The Super Models is a four-part docuseries directed by Academy Award winner Roger Ross Williams and Larissa Bills that explores the rise of the super model in the ’80s and ’90s and these women’s continued influence on pop culture at large. While Cindy Crawford might joke in the show that she’s just “Kaia [Gerber]’s mom,” there was a time when Crawford was an omnipresence in American culture. According to Crawford, deciding to pose for Playboy in 1987 set her up for this gargantuan success.

“Everyone in my life at the time thought I shouldn’t do Playboy. My modeling agency didn’t feel that it fit into, you know, the type of jobs I should be doing. I think the brand still had a connotation to it that maybe scared some people off,” Crawford said. “I understood the platform of Playboy and what that symbolized. It was definitely outside the normal trajectory for a Vogue model at the time.”

Crawford said that what intrigued her about the offer was the fact that it came from Herb Ritts, a brilliant photographer she worked with a lot and whom she considered a “very good” friend.

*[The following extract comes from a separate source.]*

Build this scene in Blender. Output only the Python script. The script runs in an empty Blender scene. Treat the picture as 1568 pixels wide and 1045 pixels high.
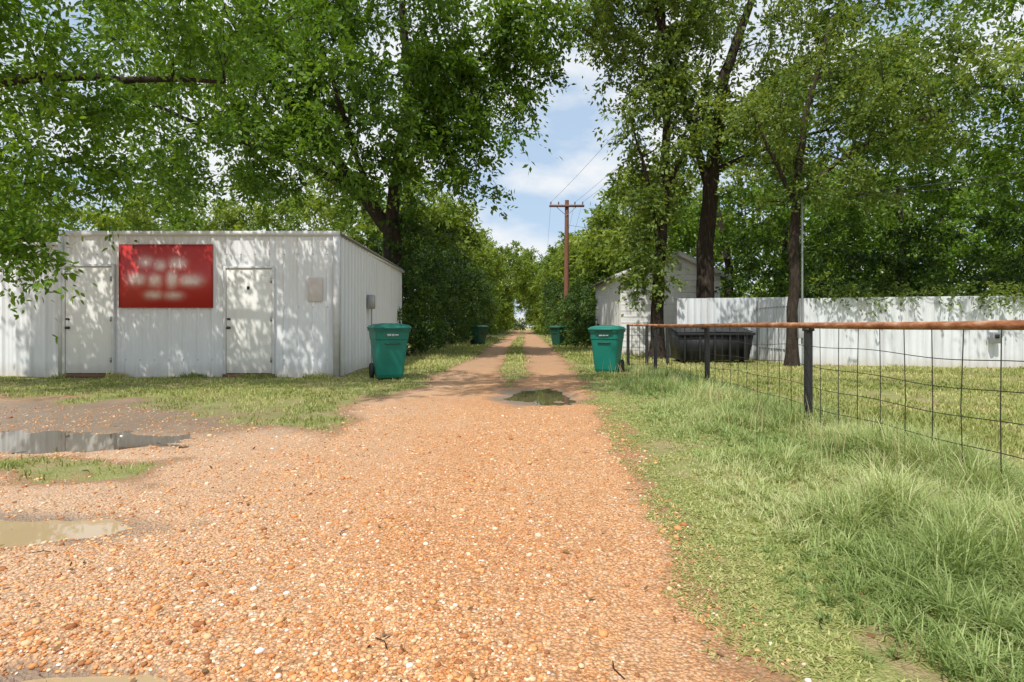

“I don’t know. There was just something about it that intrigued me, so against the advice of my agents, I said yes,” Crawford said, before adding what her counteroffer to Playboy was. “But I said, ‘You don’t need to pay me a lot of money as long as I can have the control of the images.” And I wanted the right to kill the story if I don’t like it.” 

“That’s the whole thing for me. Even if I make choices that other people disagree with or don’t like, if they’re my decisions and I have control of it, that’s empowering to me, even if it’s doing Playboy. I never felt like a victim of that decision.” Crawford’s shared the flip side of this philosophy in the first episode of The Super Models, where she revealed she didn’t like how Oprah Winfrey treated her like “chattel” during an appearance on her talk show.

Circling back to Playboy, Ritts and Crawford combined the shoot for the men’s mag with a Hawaii trip for French Vogue.

“We would shoot a picture for French Vogue and we would shoot a picture for Playboy. I mean, you almost couldn’t tell which pictures were for French Vogue and which pictures were for Playboy,” Crawford said while The Super Models flipped between the shoots, showing just how similar they were. “It was very organic and I loved them.”

Later in the episode, Crawford reveals that by posing for Playboy, she was able to reach a whole new fanbase. “Fashion still was primarily female, and then all of a sudden, Playboy was, like, primarily guys,” she said. “I, like, doubled my audience by doing that.”

Because she was a fashion star beloved by men, MTV tapped her to host House of Style, which led to further reach and exposure for the rising star. All in all, Crawford had no regrets about posing for Playboy, a move that made her a megastar.